For many presidential elections now it’s been a vote for “the least bad” and nothing has changed this time. As a fairly new French citizen I take it all extremely seriously and abhor the “white” vote which is in effect an abstention, noted only by the fact you bothered to vote at all and so counted as some sort of gesture.
The fact is, if too many of Mélenchon’s voters vote “blanc” tomorrow is not a done deal
The French system makes it implicit that the winner of the second round is only the first choice of those who voted for the eventual winner in Round One. This should be made explicit in both rounds by changing the ballot to something like:
▢ I don’t want any of these candidates; but the least objectionable choice is:
▢ Candidate “A”
▢ Candidate “B”
▢ Candidate “C”
▢ Candidate “D”
Voters could just check the “least objectionable” box; or the “least objectionable” box and one candidate. Then the position of the electorate would be clear when all the results were published after the vote was completed.

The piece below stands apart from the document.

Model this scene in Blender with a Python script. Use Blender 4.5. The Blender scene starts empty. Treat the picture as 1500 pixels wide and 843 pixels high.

Interesting article, but the closeness of far left and far right is not new. Mosley was a former Labour Party Minister. Mussolini was Editor of the Socialist Party newspaper. Laval was first elected as a Socialist. And Hitler called himself a “Socialist”…
I thought unemployment had fallen considerably under Macron. Perhaps that doesn’t count if the French prefer Le Pen’s policy of national bankruptcy.
The only difference between Marine Le Pen and her father is that she is a lot more shrewd than he was and she doesn’t spout off the more extreme views of her party. Claiming that the far right is the true friend of the working classes is the same tactic as used in 1930s Germany. It depends on the ‘othering’ if vast swathes of people and must be defeated! Do we learn nothing from history?